お前、日本人か!~戦後五十年の原点~
五島田耕一
昭和二十年十二月二十六日夜、台湾台北市。その日私は、友人と映画を観ての帰り、雑踏にまぎれて一人で、台北市内の繁華街西門市場通りを歩いていた。
その頃、対日感情は悪く。日本人、特に帰国待ちの兵隊や警察など、それに一般の人までまきこんで、台湾人などによる暴力事件が相ついでいた。

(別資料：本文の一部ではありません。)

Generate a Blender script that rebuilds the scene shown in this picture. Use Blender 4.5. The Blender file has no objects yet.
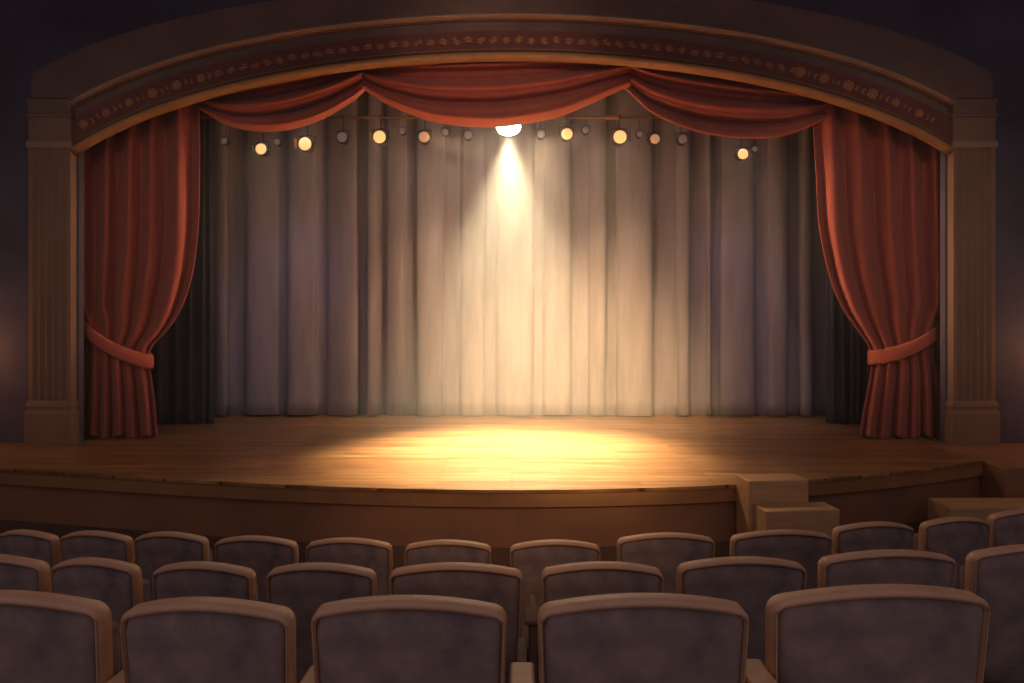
import bpy, bmesh, math, random
from mathutils import Vector, Matrix
random.seed(7)
PI = math.pi
EYE = 2.40; F = 700.0; CX = 512.0; HY = 320.0
SF = 6.3                                   # depth of the stage edge on the axis
SZ = EYE - 170 * SF / F                    # stage floor height
DP = 8.7                                   # depth of the proscenium face
COL = bpy.context.scene.collection

def P(px, py, D): return Vector(((px - CX) * D / F, D, EYE - (py - HY) * D / F))
def X(px, D): return (px - CX) * D / F
def Z(py, D): return EYE - (py - HY) * D / F

# ------------------------------------------------------------------ materials
def lin(c): return tuple(((v / 255) / 12.92 if v / 255 <= .04045 else ((v / 255 + .055) / 1.055) ** 2.4) for v in c)
def mat(name, c, rough=.8, mottle=.18, scale=3.0, bump=.0, bscale=60, sheen=0, c2=None, spec=.4, stretch=(1, 1, 1)):
    m = bpy.data.materials.new(name); m.use_nodes = True
    nt = m.node_tree; b = nt.nodes['Principled BSDF']
    b.inputs['Roughness'].default_value = rough
    b.inputs['Specular IOR Level'].default_value = spec
    if sheen:
        b.inputs['Sheen Weight'].default_value = sheen
        b.inputs['Sheen Roughness'].default_value = .5
        b.inputs['Sheen Tint'].default_value = (1, .75, .6, 1)
    tc = nt.nodes.new('ShaderNodeTexCoord'); mp = nt.nodes.new('ShaderNodeMapping')
    mp.inputs['Scale'].default_value = stretch
    nt.links.new(tc.outputs['Object'], mp.inputs['Vector'])
    n = nt.nodes.new('ShaderNodeTexNoise'); n.inputs['Scale'].default_value = scale; n.inputs['Detail'].default_value = 6
    n.inputs['Roughness'].default_value = .6
    nt.links.new(mp.outputs['Vector'], n.inputs['Vector'])
    r = nt.nodes.new('ShaderNodeValToRGB'); L = lin(c); L2 = lin(c2) if c2 else L
    r.color_ramp.elements[0].position = .3; r.color_ramp.elements[1].position = .7
    r.color_ramp.elements[0].color = (*[v * (1 - mottle) for v in L], 1)
    r.color_ramp.elements[1].color = (*[min(1, v * (1 + mottle)) for v in L2], 1)
    nt.links.new(n.outputs['Fac'], r.inputs['Fac']); nt.links.new(r.outputs['Color'], b.inputs['Base Color'])
    if bump:
        n2 = nt.nodes.new('ShaderNodeTexNoise'); n2.inputs['Scale'].default_value = bscale; n2.inputs['Detail'].default_value = 3
        nt.links.new(mp.outputs['Vector'], n2.inputs['Vector'])
        bp = nt.nodes.new('ShaderNodeBump'); bp.inputs['Strength'].default_value = bump; bp.inputs['Distance'].default_value = .01
        nt.links.new(n2.outputs['Fac'], bp.inputs['Height']); nt.links.new(bp.outputs['Normal'], b.inputs['Normal'])
    return m
def emat(name, c, s):
    m = bpy.data.materials.new(name); m.use_nodes = True
    b = m.node_tree.nodes['Principled BSDF']
    b.inputs['Base Color'].default_value = (*lin(c), 1)
    b.inputs['Emission Color'].default_value = (*lin(c), 1); b.inputs['Emission Strength'].default_value = s
    return m

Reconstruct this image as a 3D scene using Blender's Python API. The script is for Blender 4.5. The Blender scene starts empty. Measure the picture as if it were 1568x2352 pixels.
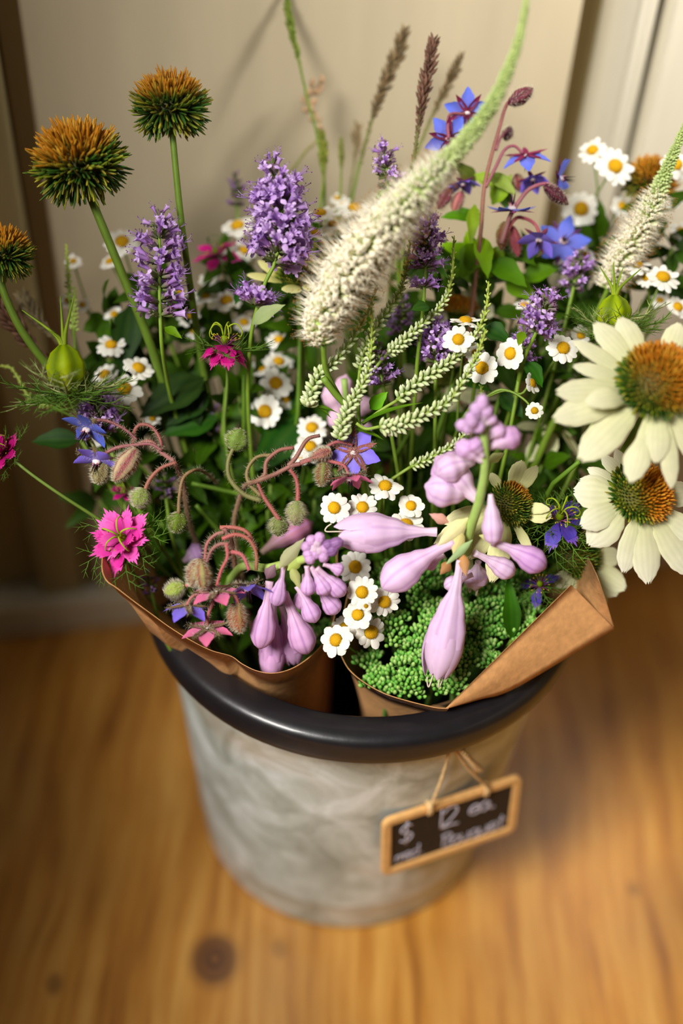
import bpy, math, random
from mathutils import Vector, Matrix
V=Vector
random.seed(7)
sc=bpy.context.scene
COL=sc.collection
PI=math.pi
# ------------------------------------------------------------------ camera
F=2600.0; TH=.741258; ROLL=.060679
CAM=V((-.015503,-.495804,.753371))
c_,s_=math.cos(TH),math.sin(TH); cr,sr=math.cos(ROLL),math.sin(ROLL)
FWD=V((0,c_,-s_)); RT=V((1,0,0)); UP=V((0,s_,c_))
RX=cr*RT+sr*UP; UY=-sr*RT+cr*UP
cd=bpy.data.cameras.new('camera'); cam=bpy.data.objects.new('camera',cd); COL.objects.link(cam)
cd.sensor_fit='HORIZONTAL'; cd.sensor_width=24; cd.lens=F/1568*24
cd.clip_start=.02; cd.clip_end=30
cd.dof.use_dof=True; cd.dof.focus_distance=.600; cd.dof.aperture_fstop=1.65
m=Matrix((( RX.x,UY.x,-FWD.x,CAM.x),(RX.y,UY.y,-FWD.y,CAM.y),(RX.z,UY.z,-FWD.z,CAM.z),(0,0,0,1)))
cam.matrix_world=m; sc.camera=cam
# ------------------------------------------------------------------ light and exposure
sc.view_settings.view_transform='Standard'; sc.view_settings.look='None'
sc.view_settings.gamma=1; sc.view_settings.use_curve_mapping=False
sc.view_settings.exposure=0.0
w=bpy.data.worlds.new('world'); sc.world=w; w.use_nodes=True
w.node_tree.nodes['Background'].inputs[0].default_value=(1,.86,.66,1)
w.node_tree.nodes['Background'].inputs[1].default_value=.03
def area(name,loc,target,size,power,col,sy=None):
    l=bpy.data.lights.new(name,'AREA'); l.energy=power; l.color=col; l.shape='RECTANGLE'; l.size=size; l.size_y=sy or size
    o=bpy.data.objects.new(name,l); COL.objects.link(o); o.location=loc
    o.rotation_euler=(V(target)-V(loc)).to_track_quat('-Z','Y').to_euler(); return o
area('window_light',(-.80,-.95,1.65),(0,0,.25),.55,53,(1,.97,.92))
rl=area('window_light_right',(.72,-.02,1.20),(.34,.30,.80),.20,2.8,(1,.99,.97)); rl.data.spread=math.radians(52)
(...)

私の歩く前の方から、棒ぎれなどを持った中学生風の一団六~七人に会う。私への視線に一寸不安の念がよぎる、すれ違いざま私を囲む輪ができた。「お前、日本人か」その時、私の服装は、紺の登山帽、兵隊の上衣、紺のズボンであった。たじろぎと、日本人のプライドの交錯の中、日本人だという答えがでた。
その瞬間、抵抗する間はない、殴る蹴るの暴行、そして最後に頭にチカット刺痛、切り出しであった。足早やに逃げるかれら―頭の血は顔全体を覆う。倒れた私は這うようにして通りがかりの二、三の人に支えられて、夜店の日本人のおでん屋に―。おばちゃんはきつい表情で〝ああまたやられたね、なんね一人で兵隊服など着て、この通り危ないのよ!この前も兵隊さんが殺された〟と言いながら假包帯をしてくれ、早く帰りなさいと人力車を呼んでくれた。人力車に乗る間際に、別の一団が通りかかったが、私の包帯姿をみてその中の一人が、こいつはもうやっているからと言い立ち去った。酔った兵士が人力車に乗り、そら行け、そら行けと中には牛蒡剣を抜いて、タダ乗りの光景を見たことがある。
このようなことでの日本人に対する反感は特に兵隊、警官などへ強かった。一部の人の素行であったにしろ……。
年が明け、日本人引揚げが噂に、日本人一斎引揚げは、機能が麻痺するとのことで―日本人技術者徴用の通達があり、具体的には
一、徴用年限一応三年とする。二、賃金は現行の三倍を支払うというものだった。私は当時台湾総督府の工業研究所醗酵工業部で酒類や航空燃料の分析に携わっていた。
戦後ショックの両親、特に父は喘息の持病があり早く帰国引揚げを望んでいたので、日本人から台湾人に代わった所長に、私への暴行の件と両親のことなど話すと「是非、一 年でも二年でも残って貰いたいが、あなたの実情致し方ない」と特別の許可をもらい、帰国の準備にかかった。
私と年齢も同じで研究室で一緒に働いていた蘇乞食という台湾の友人がいた、一寸変わった名に私は議論などで感情的になった時などキッチャ、キッチャと言ったりした、あの、ジャップといった調子で―。
しかし戦後訪台の折再会、苦労して化学原料の事業を営み社長になっていた。名も蘇明照と改めていた。一緒にカンペイ、杯がすすみ興がのると、必ず蘇君は〝ゴトダさん〟同期の桜唄いましょうと言う。私が在職の時に「山本元師の後に続かせて下さい」と予科練を血書志願したことがあった。
あの時代、同じ年代、同じ研究室での共感がそうさせたのであろうと思う。また酒席で台湾の友人が、私に対しての批判めいた意見をのべると、ボーハツトラー(かまわない)昔のこと関係ないといって、私をかばってくれた。
友好の訪台、訪日で親交を深めていたが、八年前、台北で不慮の交通事故で亡くなった。
訃報が入り、葬儀委員の一人にと招請の書簡が届いた折、前年度訪台していたので思案したが、行かないで悔いるより参加しようと妻と合意訪台した。六月の暑い日だったが、楽隊入りの菊花を一杯に飾った霊柩車など壮大な葬儀だった。墓前で君との誓い忘れないよと手を合わせた。
友は亡くなったが、奥さんや家族との交際はいまだに続いている。